Итак, не монархии должна чаять РПЦ, если хочет установление действительно боговдохновенной власти, но – судейства, формы духовного авторитета Церкви. Однако духовенство под предлогом того, что общество «недостаточно одухотворено», берет самоотвод и считает монархию самым «благоприятным» способом правления. Но почему хотя бы не поставить судейство как идеал, как конечную цель и высший смысл земной власти?
Вспомним лозунг студенческих волнений в Париже 1968 г.: «Будьте реалистами – требуйте невозможного!» Достичь по-настоящему значимых результатов можно, только берясь за неразрешимую задачу. Хороший спортсмен никогда не мечтает о 2-м, а тем более о 10-м месте. Почему же РПЦ ставит перед собой и обществом заведомо заниженную планку? Щадит чад своих? А может, было бы куда полезнее мобилизовать чада строить максимально одухотворенное общество, а не беспомощно разводить руками: «Апостасия…»?

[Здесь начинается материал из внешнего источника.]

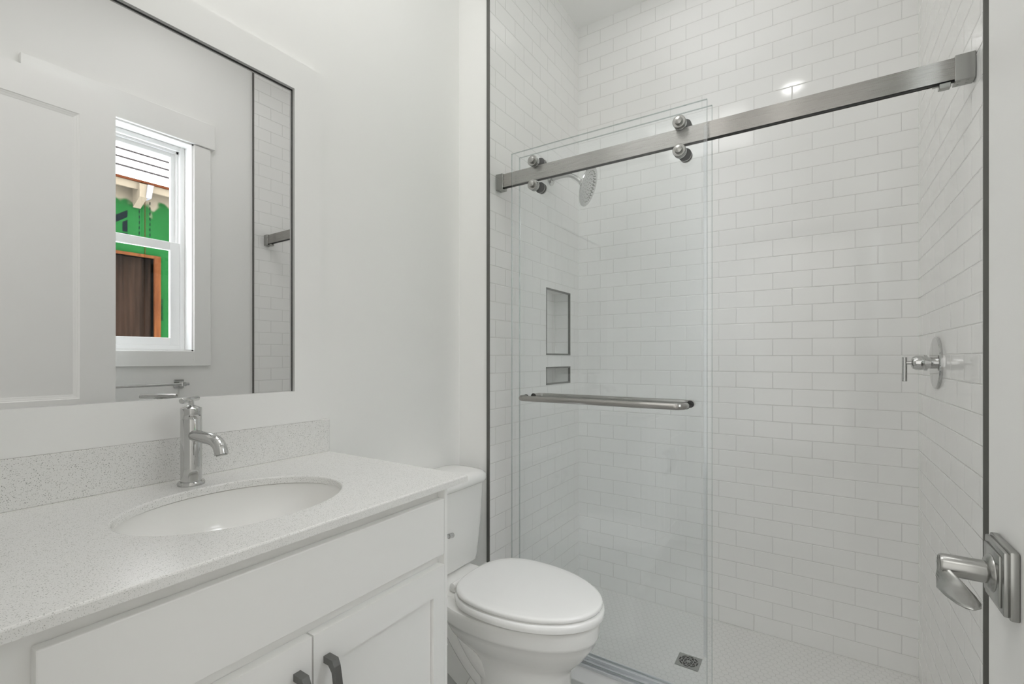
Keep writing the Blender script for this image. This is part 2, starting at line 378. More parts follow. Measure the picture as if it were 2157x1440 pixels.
# ------------------------------------------------------------------ house next door
house = thing('neighbouring_house', 'unfinished house with green sheathing and pale shingle roof seen through the reflected window', 'house', (3.0, 2.0, 0))
HX = 3.0
obj('wall', slab(0, HX, HX+.16, (-3, 7, -.5, 2.96), [(1.05, 1.974, .90, 2.235)]), M['sheathing'], house)
bm = bmesh.new()
box(bm, (HX-.025, 1.974, .84), (HX+.15, 2.028, 2.262)); box(bm, (HX-.025, .996, .84), (HX+.15, 1.05, 2.262))
box(bm, (HX-.025, 1.05, 2.235), (HX+.15, 1.974, 2.262)); box(bm, (HX-.025, 1.05, .84), (HX+.15, 1.974, .90))
obj('window_buck', bm, M['raw_wood'], house)
bm = bmesh.new(); N = 90                                        # hanging woven screen with shallow folds
rings = []
for i in range(N+1):
    y = 1.05+(1.974-1.05)*i/N; dx = .012*math.sin(i*.83)+.008*math.sin(i*.37+1)
    rings.append([(HX+.075+dx, y, .90), (HX+.079+dx, y, .90), (HX+.079+dx, y, 2.236), (HX+.075+dx, y, 2.236)])
loft(bm, rings); obj('window_screen', bm, M['screen'], house, smooth=40)
# roof: courses of shingles rising away from the eave
roofm = bmesh.new(); sl = math.radians(46); c, s = math.cos(sl), math.sin(sl)
for k in range(16):
    d0 = k*.165; e0 = Vector((HX-.16, 0, 2.93)); 
    a = e0+Vector((c*d0, 0, s*d0)); bb = e0+Vector((c*(d0+.21), 0, s*(d0+.21))); nrm = Vector((-s, 0, c))
    p = [a+nrm*.012, a+nrm*.028, bb+nrm*.008, bb-nrm*.004]
    loft(roofm, [[(q.x, -3, q.z) for q in p], [(q.x, 7, q.z) for q in p]])
obj('shingle_roof', roofm, M['shingle'], house)
bm = bmesh.new()
for k in range(1, 16):
    dr_ = Vector((c, 0, s)); nrm = Vector((-s, 0, c)); q = Vector((HX-.16, 0, 2.93))+dr_*k*.165
    P = [q+nrm*.013-dr_*.003, q+nrm*.0285-dr_*.003, q+nrm*.0285+dr_*.003, q+nrm*.013+dr_*.003]
    loft(bm, [[(v.x, y, v.z) for v in P] for y in (-3, 7)])
obj('course_shadow', bm, M['shingle_shadow'], house)  # dark strips over the shingle butts, shade line painted as colour
obj('roof_edge', B((HX-.165, -3, 2.915), (HX-.145, 7, 2.936)), M['copper'], house)
obj('fascia_board', B((HX-.145, -3, 2.848), (HX-.125, 7, 2.925)), M['fascia'], house)
bm = bmesh.new(); box(bm, (HX-.125, -3, 2.90), (HX, 7, 2.915)); obj('soffit', bm, M['fascia'], house)
bm = bmesh.new(); loft(bm, [[(HX-.18, y, 2.90), (HX-.18, y, 2.775), (HX-.02, y, 2.70), (HX, y, 2.90)] for y in (1.80, 1.86)])
obj('rafter_tail', bm, M['fascia'], house)
bm = bmesh.new(); loft(bm, [[(HX-.20, 1.862, 2.90), (HX-.20, 1.905, 2.90), (HX-.19, 1.89, 2.775), (HX-.19, 1.848, 2.775)], [(HX-.10, 1.862, 2.90), (HX-.10, 1.905, 2.90), (HX-.09, 1.89, 2.775), (HX-.09, 1.848, 2.775)]])
obj('bracket', bm, M['white_metal'], house)
obj('panel_seam', B((HX-.004, 1.9015, 2.262), (HX, 1.9045, 2.86)), M['copper'], house)
for yy in (1.8567, 1.9442):
    for k in range(8): obj('nailing_mark', B((HX-.002, yy-.0035, 2.40+k*.052), (HX, yy+.0035, 2.428+k*.052)), M['ink'], house)
bm = bmesh.new()
def poly(bm, pts, x0=HX-.002, x1=HX):
    loft(bm, [[(x0, y, z) for y, z in pts], [(x1, y, z) for y, z in pts]])
poly(bm, [(1.60, 2.47), (1.60, 2.545), (1.7626, 2.665), (1.7626, 2.600)])
poly(bm, [(1.725, 2.455), (1.725, 2.545), (1.7626, 2.570), (1.7626, 2.455)])
poly(bm, [(1.60, 2.385), (1.60, 2.42), (1.7626, 2.445), (1.7626, 2.385)])
obj('printed_letters', bm, M['ink'], house)
bm = bmesh.new(); random.seed(9); z = 1.840                      # fine print running down the sheathing
for wl in (3, 6, 6):
    for k in range(wl):
        box(bm, (HX-.002, 2.0405, z-.0105), (HX, 2.0435, z-.001))
        if random.random() < .7: box(bm, (HX-.002, 2.0435, z-.004), (HX, 2.052, z-.001))
        if random.random() < .6: box(bm, (HX-.002, 2.0435, z-.0105), (HX, 2.052, z-.0080))
        if random.random() < .6: box(bm, (HX-.002, 2.052, z-.0105), (HX, 2.0545, z-.001))
        z -= .0132
    z -= .009
obj('small_print', bm, M['ink'], house)

# ------------------------------------------------------------------ mirror with flat white frame
mir = thing('wall_mirror', 'large rectangular mirror in a flat white frame above the vanity', 'mirror', (XV, .49, 1.06))
MY0, MY1, MZ0, MZ1 = .188, .7925, 1.1515, 2.0225
bm = bmesh.new(); xf0, xf1 = XV+.0005, XV+.020
FO = (.098, .882, 1.060, 2.108)
for lo, hi in (((xf0, FO[0], FO[2]), (xf1, MY0, FO[3])), ((xf0, MY1, FO[2]), (xf1, FO[1], FO[3])), ((xf0, MY0, MZ1), (xf1, MY1, FO[3])), ((xf0, MY0, FO[2]), (xf1, MY1, MZ0))):
    box(bm, lo, hi)
obj('frame', bm, M['trim'], mir)
obj('mirror_glass', B((XV+.001, MY0, MZ0), (XV+.008, MY1, MZ1)), M['mirror'], mir)
bm = bmesh.new()
box(bm, (XV+.008, MY0, MZ1-.0035), (XV+.0092, MY1, MZ1)); box(bm, (XV+.008, MY1-.0025, MZ0), (XV+.0092, MY1, MZ1))
obj('dark_edge', bm, M['mirror_edge'], mir)

# ------------------------------------------------------------------ vanity
ZC = .9608; CX = -.722; CYR = .9085; CB = .9445
CF = -.7515     # face frame front
DF = -.7315     # door fronts
van = thing('vanity_cabinet', 'white shaker vanity cabinet with false drawer front and two doors', 'cabinet', (XV+.28, .49, FZ))
bm = bmesh.new(); CYR2 = .8435
box(bm, (XV+.002, CYR2-.0095, FZ), (DF-.0005, CYR2, CB-.0005)); box(bm, (XV+.002, YE+.001, FZ), (CF, YE+.019, CB))
box(bm, (XV+.002, YE+.019, FZ+.10), (CF-.02, CYR2-.0095, FZ+.118)); box(bm, (XV+.002, YE+.019, FZ+.118), (XV+.012, CYR2-.0095, CB))
obj('carcass', bm, M['cabinet'], van)
bm = bmesh.new()
box(bm, (CF-.02, YE+.001, FZ+.10), (CF, .165, CB)); box(bm, (CF-.02, .82, FZ+.10), (CF, CYR2-.0095, CB-.0005))
box(bm, (CF-.02, .165, .905), (CF, .82, CB)); box(bm, (CF-.02, .165, .745), (CF, .82, .795)); box(bm, (CF-.02, .165, FZ+.10), (CF, .82, FZ+.14))
box(bm, (CF-.02, .47, FZ+.14), (CF, .51, .745))
obj('face_frame', bm, M['cabinet'], van)
obj('toe_kick', B((CF-.085, YE+.019, FZ), (CF-.07, CYR2-.0095, FZ+.10)), M['cabinet'], van)
PY0, PY1 = .1490, .8330
obj('false_drawer_front', B((CF+.001, PY0, .7910), (DF, PY1, .9200), .002), M['cabinet'], van)
def shaker(y0, y1, z0, z1, hy, nm):
    bm = bmesh.new(); r = .0645; x0 = CF+.001
    ra, rb = (r, .036) if nm == 'r' else (.0575, r)     # the right leaf runs into the end panel
    box(bm, (x0, y0, z0), (DF, y0+ra, z1)); box(bm, (x0, y1-rb, z0), (DF, y1, z1))
    box(bm, (x0, y0+ra, z1-r), (DF, y1-rb, z1)); box(bm, (x0, y0+ra, z0), (DF, y1-rb, z0+r))
    box(bm, (x0+.003, y0+ra+.0012, z0+r+.0012), (DF-.009, y1-rb-.0012, z1-r-.0012)); box(bm, (x0+.001, y0+ra-.004, z0+r-.004), (x0+.0035, y1-rb+.004, z1-r+.004))
    d = obj('door', bm, M['cabinet'], van)
    # arched square-section pull
    h = bmesh.new(); zt, zb = .722, .594; wv = .0065
    pr = []
    for i in range(13):
        s = i/12; zz = zt+(zb-zt)*s; bow = math.sin(PI*s)
        pr.append((DF+.022+.011*bow, zz))
    outer = [(DF, zt), (DF+.024, zt)] + [(x+.005, z) for x, z in pr[1:-1]] + [(DF+.024, zb), (DF, zb)]
    inner = [(DF, zb+.012), (DF+.013, zb+.012)] + [(x-.005, z) for x, z in reversed(pr[2:-2])] + [(DF+.013, zt-.012), (DF, zt-.012)]
    P = outer+inner
    loft(h, [[(x, hy-wv, z) for x, z in P], [(x, hy+wv, z) for x, z in P]])
    ho = obj('handle', h, M['dark_pull'], d); ho['label'] = 'dark gunmetal arched pull'
    return d
shaker(.494, PY1, .185, .7675, .5195, 'r'); shaker(PY0, .4905, .185, .7675, .4625, 'l')

# countertop with oval cut-out
ctop = thing('countertop', 'speckled white quartz vanity countertop with oval sink cut-out and low backsplash', 'countertop', (XV+.28, .49, CB))
SX, SY, SA, SB = -.979, .4985, .1615, .2045      # sink centre, half axes in x and y
def counter():
    bm = bmesh.new(); x0, x1, y0, y1 = XV+.001, CX, YE+.001, CYR
    corners = [math.atan2(y-SY, x-SX) % (2*PI) for x in (x0, x1) for y in (y0, y1)]
    angs = sorted([2*PI*i/96 for i in range(96)]+corners)
    def rectp(a):
        c, s = math.cos(a), math.sin(a); tt = []
        if c > 1e-9: tt.append((x1-SX)/c)
        if c < -1e-9: tt.append((x0-SX)/c)
        if s > 1e-9: tt.append((y1-SY)/s)
        if s < -1e-9: tt.append((y0-SY)/s)
        k = min(tt); return SX+c*k, SY+s*k
    def ell(a, d=0):
        c, s = math.cos(a), math.sin(a); k = 1/math.sqrt((c/(SA+d))**2+(s/(SB+d))**2); return SX+c*k, SY+s*k
    e = .003
    rings = []
    I = lambda d, z: [(*ell(a, d), z) for a in angs]
    def O(ins, z):
        return [(min(x, x1-ins) if x > x1-1e-6 else x, min(y, y1-ins) if y > y1-1e-6 else y, z) for x, y in map(rectp, angs)]
    rings = [I(0, CB), I(0, ZC-e), I(e*.4, ZC-e*.3), I(e*1.2, ZC), O(e, ZC), O(e*.3, ZC-e*.3), O(0, ZC-e), O(0, CB)]
    loft(bm, rings, closed=True)
    return bm
obj('slab', counter(), M['quartz'], ctop, smooth=15)
bm = B((XV+.0005, YE+.001, ZC), (XV+.020, CYR, 1.0595), .0015, 1)
obj('backsplash', bm, M['quartz'], ctop)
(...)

Есть ли примеры такой формы правления в новейшей истории? К счастью, есть, но к сожалению, не в христианстве. Иран учредил у себя именно такую форму правления, когда над демократически избираемым президентом стоит институт аятолл, осуществляющий духовную и концептуальную власть в стране. В исламе, очевидно, нет апостасии…
В трехзвенной формуле «судейство – монархия – демократия» «Основ социальной концепции» нетрудно уловить традиционалистскую парадигму регресса, последовательной социальной деградации человеческих обществ: 1) Золотой век, век судейств, где правят жрецы и философы; 2) Серебряный век, век монархий, где правят цари и воины; 3) Железный век, век республик, где правят купцы и ремесленники.
С этой схемой тесно сопряжена концепция социокультурной динамики Питирима Сорокина, где общество также последовательно деволюционирует в форме трех типов культуры: 1) идеациональная фаза, фаза наивысшего подъема идеального; 2) идеалистическая фаза, фаза равновесия между идеальными и материальными смыслами; 3) чувственная фаза, фаза доминации прагматических и материальных смыслов [27].
Если следовать социологической топике П. Сорокина, то за чувственной фазой следует идеациональная – и только она! Переход от чувственной фазы к идеалистической принципиально невозможен. Чувственная фаза должна довести общество до состояния максимальной деградации и упадка, возрождением из которой возможно только на пике идеационального, религиозного накала. Выход из упадка Римской империи произошел через пусть и кратковременный, но чудесный взлет патристики, когда Священная Римская империя духовно окормлялась у святых отцов раннехристианской апостольской церкви.